Although it’s perhaps lost something of its lustre over the years, the John Lewis ad is still something of a benchmark. This year’s – ‘Unexpected Guest’ – sees our young hero befriending an alien who has crash-landed their ship in his local woods.

Overcoming his initial hesitancy, he introduces the visitor to the delights of the season: wearing novelty jumpers, eating mince pies, throwing snowballs, watching schmaltzy films. And all to a stripped-back cover of the 1984 classic, ‘Together in Electric Dreams’, the tale of friendship reaching a climax with the lyric ‘love never ends’.

The ad’s tagline – ‘For a Christmas as magical as your first’ – interprets their story for us, inviting us to reach back to something more basic, more lasting, more secure.

Where might that be found?

In part, it’s found in that which the ad itself captures – in befriending strangers and sharing traditions. Treating people as unexpected guests rather than unwelcome intrusions makes sense for those who are themselves part of the story in which God loves, Jesus serves, and the Spirit ministers – in self-giving tenderness towards us. Sentiment aside, how might we demonstrate over the festive season, and beyond, a generosity of heart and home?

But in a storyline which raises the possibility of an ‘unexpected guest’ coming to earth, and with a tagline which invites us to rediscover the magic of our ‘first’ Christmas, we might be encouraged to think of the very first Christmas of all.

Whatever we make of Christmas TV ads, the longings they reflect about relationship, togetherness, and harmony come together in the one who is truly able to offer them. It’s not that the sentiments are wrong. It’s that the solution to our sense of lack is located in the wrong place. The ads lay out a need we have that can be met only in the one who came that first Christmas to set in motion a divine rescue plan – Immanuel, God with us.

 —

Antony Billington
Theology Advisor, LICC

 

Image: John Lewis 2021 Advertisement 

Comments

  1. Thanks Antony, great thought. I guess my response, having seen the ad, would be just a little different. You could say its story of the little boy befriending the alien, and the ‘message’, very powerfully & imaginatively captures something of the FEELING of the love & tenderness of God – as you indeed allude to. The Christian challenge is, as CS Lewis for instance recognised (and to a high degree met) in his portrayal of Narnia & Aslan, to be similarly imaginative in the contemporary ways we point to Immanuel. A challenge that in my own poetry & story work I’m engaged with & passionate about…

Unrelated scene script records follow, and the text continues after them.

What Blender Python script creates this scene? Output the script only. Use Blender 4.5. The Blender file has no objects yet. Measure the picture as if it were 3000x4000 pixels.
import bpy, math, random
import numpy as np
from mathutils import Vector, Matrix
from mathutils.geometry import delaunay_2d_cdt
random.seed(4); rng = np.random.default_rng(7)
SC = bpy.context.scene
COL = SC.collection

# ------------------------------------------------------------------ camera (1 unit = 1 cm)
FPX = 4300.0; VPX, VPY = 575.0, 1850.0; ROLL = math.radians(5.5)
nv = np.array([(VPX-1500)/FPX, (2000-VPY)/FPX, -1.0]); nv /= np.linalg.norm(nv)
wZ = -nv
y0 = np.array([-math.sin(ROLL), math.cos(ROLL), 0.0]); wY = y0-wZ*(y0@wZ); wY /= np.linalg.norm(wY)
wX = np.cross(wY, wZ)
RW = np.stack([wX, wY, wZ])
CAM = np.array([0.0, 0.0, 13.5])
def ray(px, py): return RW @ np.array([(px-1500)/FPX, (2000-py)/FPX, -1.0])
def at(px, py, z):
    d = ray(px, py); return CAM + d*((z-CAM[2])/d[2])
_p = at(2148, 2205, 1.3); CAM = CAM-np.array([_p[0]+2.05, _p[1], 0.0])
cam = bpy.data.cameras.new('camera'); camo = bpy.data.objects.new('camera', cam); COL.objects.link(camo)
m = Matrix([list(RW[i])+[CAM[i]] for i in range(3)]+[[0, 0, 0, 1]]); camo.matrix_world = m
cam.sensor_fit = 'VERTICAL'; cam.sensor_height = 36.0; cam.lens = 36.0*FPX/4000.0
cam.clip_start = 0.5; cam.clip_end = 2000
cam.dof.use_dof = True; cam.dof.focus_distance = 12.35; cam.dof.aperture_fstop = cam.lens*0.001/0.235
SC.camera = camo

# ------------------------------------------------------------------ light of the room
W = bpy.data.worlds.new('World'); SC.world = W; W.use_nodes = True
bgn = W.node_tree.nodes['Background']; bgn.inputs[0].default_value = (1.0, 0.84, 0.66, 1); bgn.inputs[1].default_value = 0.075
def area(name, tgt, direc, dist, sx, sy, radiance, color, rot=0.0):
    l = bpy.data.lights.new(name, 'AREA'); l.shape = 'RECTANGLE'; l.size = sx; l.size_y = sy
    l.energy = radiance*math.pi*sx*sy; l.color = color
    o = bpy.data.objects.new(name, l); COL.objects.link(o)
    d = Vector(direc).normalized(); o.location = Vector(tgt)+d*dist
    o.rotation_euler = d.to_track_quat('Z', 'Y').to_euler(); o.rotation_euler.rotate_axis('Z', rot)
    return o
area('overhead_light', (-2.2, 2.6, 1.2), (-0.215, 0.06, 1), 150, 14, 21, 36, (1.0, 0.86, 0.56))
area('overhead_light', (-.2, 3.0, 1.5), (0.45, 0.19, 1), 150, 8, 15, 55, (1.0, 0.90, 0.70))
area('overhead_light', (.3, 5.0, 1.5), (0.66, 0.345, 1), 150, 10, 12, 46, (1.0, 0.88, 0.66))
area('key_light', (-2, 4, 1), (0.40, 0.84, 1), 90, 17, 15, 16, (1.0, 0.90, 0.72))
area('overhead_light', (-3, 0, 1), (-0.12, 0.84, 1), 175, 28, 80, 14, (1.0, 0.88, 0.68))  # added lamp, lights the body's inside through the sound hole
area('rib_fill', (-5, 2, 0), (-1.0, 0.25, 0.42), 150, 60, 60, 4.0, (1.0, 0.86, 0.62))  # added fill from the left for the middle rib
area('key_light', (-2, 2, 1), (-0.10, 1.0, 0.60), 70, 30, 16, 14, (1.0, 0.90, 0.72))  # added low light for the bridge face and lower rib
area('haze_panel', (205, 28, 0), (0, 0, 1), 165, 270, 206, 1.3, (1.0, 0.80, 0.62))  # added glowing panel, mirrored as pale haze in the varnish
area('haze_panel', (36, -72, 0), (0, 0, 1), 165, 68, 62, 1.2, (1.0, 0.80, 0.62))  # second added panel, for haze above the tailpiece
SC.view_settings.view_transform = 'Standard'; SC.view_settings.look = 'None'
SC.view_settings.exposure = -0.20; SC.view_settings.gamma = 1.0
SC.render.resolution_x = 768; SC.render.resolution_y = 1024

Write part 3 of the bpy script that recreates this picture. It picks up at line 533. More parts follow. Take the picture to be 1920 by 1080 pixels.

    By Bruce Gulland  -  10 Dec 2021
  2. Delightful reading of and response to the John Lewis ad, thanks as ever to Anthony Billington.

    By Luke Walton  -  10 Dec 2021
  3. Thanks Bruce. Grateful, as always, for your reflections. Plus, probably no surprise that I agree with you. I’m aware this year’s John Lewis ad had its haters, but I liked it, and there were several directions in which I could have taken it. As always, I felt the constraints of the the 400-word limit! All joy to you – Antony

    By Antony Billington  -  10 Dec 2021
  4. Thanks so much for this, Anthony. I was particularly “nailed” by your phrase, “Treating people as unexpected guests rather than unwelcome intrusions”. Provoked me to think of – and be similarly “nailed” by – such parallel phrases as, “Receiving requests for help as opportunities to serve rather than nuisance disruptions to my plans”!